Mit Kronprinz Maha Vajiralongkorn, den Bhumibol bereits 1972 als Nachfolger benannt hatte, gelangt nun ein für seine Exzesse berüchtigter Lebemann und Playboy auf den Thron, der selbst vielen Royalisten verhasst ist. Sogar der Vorsitzende des einflussreichen Kronrats, der konservative 92-jährige General und ehemalige Ministerpräsident Prem Tinsulanonda, soll große Vorbehalte gegen den 6-Jährigen haben.
Der voraussichtliche neue König ging in England und Australien zur Schule und zur Militärakademie. Er ist Pilot im Rang eines Generals. Aber es wird ihm Spielsucht nachgesagt, die ihm unter anderem ausgerechnet der Milliardär und frühere Premierminister Thaksin Shinawatra finanziert haben soll, den das Militär 2006 wegputschte.
Bisher hielt der mehrfach geschiedene Vajiralongkorn sich viele Monate im Jahr im Ausland auf, bevorzugt in Bayern. Dort kaufte er dieses Jahr in Tutzing am Starnberger See die denkmalgeschützte Villa Stolberg. Zuvor hatte er oft im Kempinski-Hotel München Quartier bezogen. An der Hotelkette ist das Immobilienbüro des thailändischen Königshauses beteiligt. Im Juli 2011 ließ ein deutscher Richter die vom Prinzen benutzte Boeing 737 der thailändischen Luftwaffe auf Münchens Flughafen pfänden, um einem Schiedsspruch zur Geltung zu verhelfen, demzufolge Thailand einem deutschen Baukonzern Geld schuldete.

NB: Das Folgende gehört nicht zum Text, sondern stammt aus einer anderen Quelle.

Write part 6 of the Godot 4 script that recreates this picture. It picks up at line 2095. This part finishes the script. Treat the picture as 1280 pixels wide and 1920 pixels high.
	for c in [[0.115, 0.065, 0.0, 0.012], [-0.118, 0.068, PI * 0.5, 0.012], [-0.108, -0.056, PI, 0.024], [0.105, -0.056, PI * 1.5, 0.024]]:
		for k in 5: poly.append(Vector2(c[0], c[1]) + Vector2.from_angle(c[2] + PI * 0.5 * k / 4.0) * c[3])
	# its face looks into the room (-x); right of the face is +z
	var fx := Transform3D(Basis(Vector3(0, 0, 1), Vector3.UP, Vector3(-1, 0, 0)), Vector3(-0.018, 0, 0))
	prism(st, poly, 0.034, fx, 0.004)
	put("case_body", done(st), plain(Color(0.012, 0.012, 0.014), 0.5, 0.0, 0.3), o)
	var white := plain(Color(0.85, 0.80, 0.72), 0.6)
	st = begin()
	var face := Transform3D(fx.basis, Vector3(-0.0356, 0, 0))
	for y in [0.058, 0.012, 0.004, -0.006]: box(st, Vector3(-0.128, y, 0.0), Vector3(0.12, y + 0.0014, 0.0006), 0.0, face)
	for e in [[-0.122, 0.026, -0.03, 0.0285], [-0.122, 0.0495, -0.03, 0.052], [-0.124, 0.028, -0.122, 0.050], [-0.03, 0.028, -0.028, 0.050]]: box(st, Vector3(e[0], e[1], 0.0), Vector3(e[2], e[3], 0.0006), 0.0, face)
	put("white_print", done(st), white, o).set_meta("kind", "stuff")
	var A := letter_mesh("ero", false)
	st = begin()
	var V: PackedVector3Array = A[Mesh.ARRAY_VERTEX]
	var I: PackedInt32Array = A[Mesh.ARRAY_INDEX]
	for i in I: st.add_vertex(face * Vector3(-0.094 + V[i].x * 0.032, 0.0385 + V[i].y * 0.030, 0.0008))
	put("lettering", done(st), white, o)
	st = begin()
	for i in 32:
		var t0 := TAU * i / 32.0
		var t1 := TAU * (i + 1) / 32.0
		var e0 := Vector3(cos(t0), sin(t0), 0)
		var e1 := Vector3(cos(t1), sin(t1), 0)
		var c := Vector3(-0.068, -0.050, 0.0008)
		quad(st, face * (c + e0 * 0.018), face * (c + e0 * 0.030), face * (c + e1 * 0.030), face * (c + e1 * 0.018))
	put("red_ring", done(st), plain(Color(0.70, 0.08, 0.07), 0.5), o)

Der Prinz soll darauf schnell seinen Mercedes in der Hotelgarage des Kempinski versteckt haben. Nach Tagen erklärte er sich bereit, das Flugzeug auszulösen. Darauf gab die Regierung in Bangkok nach und zahlte.
Auf dem Münchner Flughafen fotografierten Paparazzi auch den Prinzen und seine Geliebte samt Schoßhündchen in unvorteilhafter Pose. Der halbnackte Vajiralongkorn mit Rücken voller Tatoos wirkt dabei wie ein Mafiapate. Die von der Bild-Zeitung verbreiteten Fotos wagte in Thailand niemand zu drucken, sie machen in sozialen Netzwerken die Runde. Der Palast bezeichnet sie als Fälschung.
Nicht nur all dies dürfte das Image der thailändischen Monarchie nun erodieren lassen. Hinzu kommt, dass das seit Langem missbrauchte drakonische „Gesetz gegen Majestätsbeleidigung“ fortan zum Schutze eines unpopulären Mannes dient, der als „Rama X“ den Thron besteigen wird.
Thailands Militärs und ihre Verbündeten haben bislang dafür gesorgt, dass sie als demokratisch nicht legitimierte Elite die politische Kontrolle im Land behalten. Allein das hat zur gesellschaftlichen Spaltung beigetragen. Unter König Vajiralongkorn könnte das Land unsicheren Zeiten entgegengehen. Offen bleibt zudem, ob es Ende 2017 tatsächlich Wahlen gibt, wie es die Junta versprochen hat.